At eighteen, I firmly believed that I would rewrite all of life’s rules and undermine all of its conventions, beginning with my rejection of the idea of marriage. Marriage had been presented to me as one of life’s inevitabilities, which made me determined to avoid it. What I wasn’t expecting as a sideline to my own decision was the overwhelmingly positive response from the young men I met. They loved this idea of the determinedly single-minded woman. I was annoyingly pleased with myself for discovering this.
So I dated, and dated, and dated, and then I fell in love, then was left by the boy I loved, then I married, then that brief early marriage didn't work despite our good intentions, then I was single.
Then I thought, "Well, that part of life is over." And then...
Falling in love in my thirties was very different from my earlier experiences, and I wasn’t sure what to expect.
I was wary.
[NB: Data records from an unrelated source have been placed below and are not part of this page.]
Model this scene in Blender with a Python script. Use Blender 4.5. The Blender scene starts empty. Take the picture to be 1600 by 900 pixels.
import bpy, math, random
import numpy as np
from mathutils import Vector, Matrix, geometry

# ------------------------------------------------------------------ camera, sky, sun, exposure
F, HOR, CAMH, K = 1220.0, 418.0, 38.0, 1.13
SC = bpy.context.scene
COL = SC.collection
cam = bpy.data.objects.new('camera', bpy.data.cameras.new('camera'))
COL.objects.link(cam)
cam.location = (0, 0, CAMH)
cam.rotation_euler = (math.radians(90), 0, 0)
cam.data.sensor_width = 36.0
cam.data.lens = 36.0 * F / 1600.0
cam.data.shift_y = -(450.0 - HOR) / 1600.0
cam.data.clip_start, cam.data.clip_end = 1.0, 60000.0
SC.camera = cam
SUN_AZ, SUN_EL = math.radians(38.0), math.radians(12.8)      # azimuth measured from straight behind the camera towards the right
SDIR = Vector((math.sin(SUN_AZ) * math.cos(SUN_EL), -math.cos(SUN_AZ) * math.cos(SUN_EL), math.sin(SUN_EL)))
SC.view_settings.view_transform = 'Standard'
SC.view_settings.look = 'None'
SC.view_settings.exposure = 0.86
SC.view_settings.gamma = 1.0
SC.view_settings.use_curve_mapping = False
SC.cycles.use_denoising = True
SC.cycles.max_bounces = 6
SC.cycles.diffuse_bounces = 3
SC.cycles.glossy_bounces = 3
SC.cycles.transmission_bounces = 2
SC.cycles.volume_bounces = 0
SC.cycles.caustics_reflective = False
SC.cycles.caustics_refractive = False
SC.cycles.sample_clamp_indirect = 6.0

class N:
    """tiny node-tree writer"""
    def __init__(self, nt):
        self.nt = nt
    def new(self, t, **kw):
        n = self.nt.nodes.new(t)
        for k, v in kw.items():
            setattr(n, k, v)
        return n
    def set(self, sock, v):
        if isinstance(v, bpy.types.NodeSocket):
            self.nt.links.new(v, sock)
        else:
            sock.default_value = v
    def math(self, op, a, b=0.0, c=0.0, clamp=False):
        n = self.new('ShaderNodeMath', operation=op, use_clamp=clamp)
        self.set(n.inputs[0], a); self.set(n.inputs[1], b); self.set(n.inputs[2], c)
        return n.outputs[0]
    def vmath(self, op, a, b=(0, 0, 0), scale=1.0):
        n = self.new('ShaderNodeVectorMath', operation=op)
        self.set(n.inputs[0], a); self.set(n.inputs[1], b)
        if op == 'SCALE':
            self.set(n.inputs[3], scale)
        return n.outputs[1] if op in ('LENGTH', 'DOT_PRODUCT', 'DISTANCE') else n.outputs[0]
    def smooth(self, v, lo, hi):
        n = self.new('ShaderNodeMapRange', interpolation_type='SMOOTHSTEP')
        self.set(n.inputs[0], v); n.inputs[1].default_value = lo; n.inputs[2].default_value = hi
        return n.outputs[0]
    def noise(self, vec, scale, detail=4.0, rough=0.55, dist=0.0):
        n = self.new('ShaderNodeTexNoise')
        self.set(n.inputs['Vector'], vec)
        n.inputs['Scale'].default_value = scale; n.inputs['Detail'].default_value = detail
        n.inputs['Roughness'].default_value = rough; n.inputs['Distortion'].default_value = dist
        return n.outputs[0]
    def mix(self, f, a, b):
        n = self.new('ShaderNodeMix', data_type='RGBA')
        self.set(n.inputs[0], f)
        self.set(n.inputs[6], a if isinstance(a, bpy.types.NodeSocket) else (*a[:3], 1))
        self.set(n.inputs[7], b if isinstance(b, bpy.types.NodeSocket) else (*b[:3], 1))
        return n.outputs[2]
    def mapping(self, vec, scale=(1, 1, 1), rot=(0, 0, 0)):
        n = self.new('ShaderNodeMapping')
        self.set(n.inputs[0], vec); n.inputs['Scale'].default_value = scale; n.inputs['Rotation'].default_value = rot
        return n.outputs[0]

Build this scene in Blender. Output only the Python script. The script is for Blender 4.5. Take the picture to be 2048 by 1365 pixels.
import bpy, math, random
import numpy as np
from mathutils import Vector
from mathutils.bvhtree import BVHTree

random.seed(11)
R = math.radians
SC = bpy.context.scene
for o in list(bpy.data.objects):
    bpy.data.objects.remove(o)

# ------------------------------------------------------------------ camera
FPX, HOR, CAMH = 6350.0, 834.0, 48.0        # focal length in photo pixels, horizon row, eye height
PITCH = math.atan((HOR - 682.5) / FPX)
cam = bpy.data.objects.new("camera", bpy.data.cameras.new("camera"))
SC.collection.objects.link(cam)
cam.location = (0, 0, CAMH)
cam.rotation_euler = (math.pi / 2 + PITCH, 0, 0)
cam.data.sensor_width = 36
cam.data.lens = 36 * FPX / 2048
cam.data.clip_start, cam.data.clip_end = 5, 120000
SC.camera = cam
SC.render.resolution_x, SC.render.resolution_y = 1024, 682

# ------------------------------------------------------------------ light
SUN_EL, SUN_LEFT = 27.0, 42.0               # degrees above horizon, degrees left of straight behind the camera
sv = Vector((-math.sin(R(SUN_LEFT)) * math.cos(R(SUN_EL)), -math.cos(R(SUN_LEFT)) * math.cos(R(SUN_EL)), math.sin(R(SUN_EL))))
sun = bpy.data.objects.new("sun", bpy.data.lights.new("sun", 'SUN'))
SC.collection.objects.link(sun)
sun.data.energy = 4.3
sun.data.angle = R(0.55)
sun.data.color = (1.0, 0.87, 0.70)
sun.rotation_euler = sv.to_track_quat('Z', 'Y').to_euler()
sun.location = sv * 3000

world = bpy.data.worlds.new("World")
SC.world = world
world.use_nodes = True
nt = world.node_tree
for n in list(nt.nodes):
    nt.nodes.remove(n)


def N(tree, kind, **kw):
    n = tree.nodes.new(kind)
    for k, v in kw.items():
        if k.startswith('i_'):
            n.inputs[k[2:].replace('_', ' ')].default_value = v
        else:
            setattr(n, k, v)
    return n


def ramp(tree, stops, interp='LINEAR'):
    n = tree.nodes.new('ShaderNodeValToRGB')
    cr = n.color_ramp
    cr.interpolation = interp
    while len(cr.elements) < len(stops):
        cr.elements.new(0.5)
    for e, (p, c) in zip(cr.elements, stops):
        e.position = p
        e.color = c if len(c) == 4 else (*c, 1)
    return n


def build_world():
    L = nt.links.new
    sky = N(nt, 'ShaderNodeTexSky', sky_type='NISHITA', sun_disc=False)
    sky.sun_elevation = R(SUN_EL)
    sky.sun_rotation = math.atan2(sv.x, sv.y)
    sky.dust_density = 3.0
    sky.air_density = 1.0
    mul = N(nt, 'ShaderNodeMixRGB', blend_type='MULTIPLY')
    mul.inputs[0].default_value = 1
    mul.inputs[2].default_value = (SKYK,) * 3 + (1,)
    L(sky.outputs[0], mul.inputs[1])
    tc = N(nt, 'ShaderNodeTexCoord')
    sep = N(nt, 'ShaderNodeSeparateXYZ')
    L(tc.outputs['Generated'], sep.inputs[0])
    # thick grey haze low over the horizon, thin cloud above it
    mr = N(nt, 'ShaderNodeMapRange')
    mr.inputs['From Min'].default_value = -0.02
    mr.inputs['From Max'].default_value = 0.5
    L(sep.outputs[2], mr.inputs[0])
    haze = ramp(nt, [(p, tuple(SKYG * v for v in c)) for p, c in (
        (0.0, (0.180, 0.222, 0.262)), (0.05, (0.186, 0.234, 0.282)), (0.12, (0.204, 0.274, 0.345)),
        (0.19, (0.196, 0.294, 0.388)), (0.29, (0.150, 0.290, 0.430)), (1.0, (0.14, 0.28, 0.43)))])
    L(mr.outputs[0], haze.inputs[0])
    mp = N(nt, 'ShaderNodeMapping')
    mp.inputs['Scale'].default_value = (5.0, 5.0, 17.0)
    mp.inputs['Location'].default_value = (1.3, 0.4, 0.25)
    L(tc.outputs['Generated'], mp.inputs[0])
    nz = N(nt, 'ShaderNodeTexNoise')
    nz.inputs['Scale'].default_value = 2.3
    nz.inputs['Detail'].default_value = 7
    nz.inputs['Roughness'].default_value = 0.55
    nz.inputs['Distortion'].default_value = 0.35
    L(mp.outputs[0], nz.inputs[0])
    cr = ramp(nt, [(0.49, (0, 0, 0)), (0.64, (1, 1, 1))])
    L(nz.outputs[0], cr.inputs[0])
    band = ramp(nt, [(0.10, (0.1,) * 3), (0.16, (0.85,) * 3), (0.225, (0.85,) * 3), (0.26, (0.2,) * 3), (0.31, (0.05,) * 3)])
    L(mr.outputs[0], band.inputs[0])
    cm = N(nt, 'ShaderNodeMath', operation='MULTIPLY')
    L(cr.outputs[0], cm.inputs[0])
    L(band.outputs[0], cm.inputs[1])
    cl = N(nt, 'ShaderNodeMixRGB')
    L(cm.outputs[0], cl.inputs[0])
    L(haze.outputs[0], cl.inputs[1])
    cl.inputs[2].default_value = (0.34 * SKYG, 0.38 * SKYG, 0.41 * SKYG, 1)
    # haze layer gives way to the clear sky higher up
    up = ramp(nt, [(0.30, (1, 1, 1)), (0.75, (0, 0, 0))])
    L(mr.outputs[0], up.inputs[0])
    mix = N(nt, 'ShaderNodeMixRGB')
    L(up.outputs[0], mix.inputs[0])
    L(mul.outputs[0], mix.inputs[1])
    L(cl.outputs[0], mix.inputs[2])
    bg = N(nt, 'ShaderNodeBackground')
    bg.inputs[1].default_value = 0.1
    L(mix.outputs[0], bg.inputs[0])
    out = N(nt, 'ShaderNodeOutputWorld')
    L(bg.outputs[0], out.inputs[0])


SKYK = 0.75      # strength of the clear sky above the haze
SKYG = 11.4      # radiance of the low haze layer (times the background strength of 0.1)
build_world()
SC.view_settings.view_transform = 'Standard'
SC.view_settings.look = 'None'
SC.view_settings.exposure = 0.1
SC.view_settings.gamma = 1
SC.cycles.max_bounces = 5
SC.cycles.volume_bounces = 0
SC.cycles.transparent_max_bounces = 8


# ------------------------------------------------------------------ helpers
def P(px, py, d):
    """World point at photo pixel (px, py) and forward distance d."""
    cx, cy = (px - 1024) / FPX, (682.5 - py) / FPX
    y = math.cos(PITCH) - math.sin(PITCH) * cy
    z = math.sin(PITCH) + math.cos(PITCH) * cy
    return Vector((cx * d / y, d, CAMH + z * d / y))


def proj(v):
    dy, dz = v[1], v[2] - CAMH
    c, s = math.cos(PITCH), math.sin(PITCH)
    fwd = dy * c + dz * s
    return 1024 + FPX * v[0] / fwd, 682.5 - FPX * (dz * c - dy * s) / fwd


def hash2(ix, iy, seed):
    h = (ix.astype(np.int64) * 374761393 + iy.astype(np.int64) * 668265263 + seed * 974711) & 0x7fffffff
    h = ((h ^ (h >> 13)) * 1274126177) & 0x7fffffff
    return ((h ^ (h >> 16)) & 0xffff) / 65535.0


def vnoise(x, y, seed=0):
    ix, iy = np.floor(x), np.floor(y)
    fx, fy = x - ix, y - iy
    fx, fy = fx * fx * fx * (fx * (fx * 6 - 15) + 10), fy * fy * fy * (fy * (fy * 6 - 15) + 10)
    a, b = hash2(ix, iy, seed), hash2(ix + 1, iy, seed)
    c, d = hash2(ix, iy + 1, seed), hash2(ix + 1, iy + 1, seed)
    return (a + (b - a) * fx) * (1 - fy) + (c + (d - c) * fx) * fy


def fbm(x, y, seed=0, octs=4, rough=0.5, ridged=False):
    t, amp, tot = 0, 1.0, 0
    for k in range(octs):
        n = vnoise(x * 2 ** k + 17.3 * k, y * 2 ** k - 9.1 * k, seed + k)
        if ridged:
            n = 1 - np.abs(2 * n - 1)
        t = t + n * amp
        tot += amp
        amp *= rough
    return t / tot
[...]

I knew I didn't want to get divorced again, and I wasn't convinced that the only way to prevent that was by not marrying again.
I knew, you see, from the past that no one else could guarantee safety or happiness, and that the best to hope for was a partner who would represent life’s possibilities instead of its limitations.
Instead of seeing marriage as a version of home base from a children’s game where you couldn’t get caught “out” no matter what, I saw marriage as the whole field of play. It would allow us to claim fully whatever victories or defeats we could achieve together; it would provide us a defined but wide arena for our lives. Victorian novelist George Eliot has declared that “Nothing is as good as it seems beforehand,” but I’ve come to believe that it all depends on what you expect beforehand. I thought hard about the idea of marriage, and the wedding took place in October of 1991.
For 30 years, I have found myself, most days and for most long stretches, delighted to be married to a man I respect, admire, and love. It has not, however, been easy. Marriage is work. There are good benefits, however, as long as you are willing to do more than is required of you.
One of the reasons this marriage has lasted for more than 30 years is because I learned that being single is better than remaining in an unhappy marriage— even a quietly unhappy one. And I discovered that an authentically good marriage is both possible and enormously valuable.
But I have also come to see that, in part, a good marriage depends on developing a clear picture of our own lives, a difficult and painful process for many of us.
A real marriage takes guts and honesty and patience and having tough conversations ALL. THE. TIME.
There are no perfect endings, but there are good, reasonable chances to make marriages work—as I said, the two words go together—because they don't depend on magic, or inspiration, or outside forces. Strong relationships depend on a shared sense of responsibility, a shared sense of joy, a shared sense of what's important to both of you—and to each of you. These might well be different.
You also need enough figurative (and sometimes literal) room to allow each of you to remain separate enough to offer love to one another. Two-in-one-flesh can be really suffocating if you spend thirty years in anything other than a potato sack race.
Good marriages are not about shutting out the world but enjoying it with an intimate partner.
You take a deep breath and then head for deep water, together, your destinies intertwined. You'll get in over your heads but you'll help each other rise up. Breathe, laugh, and, acknowledge the distance you've come, then head out even further.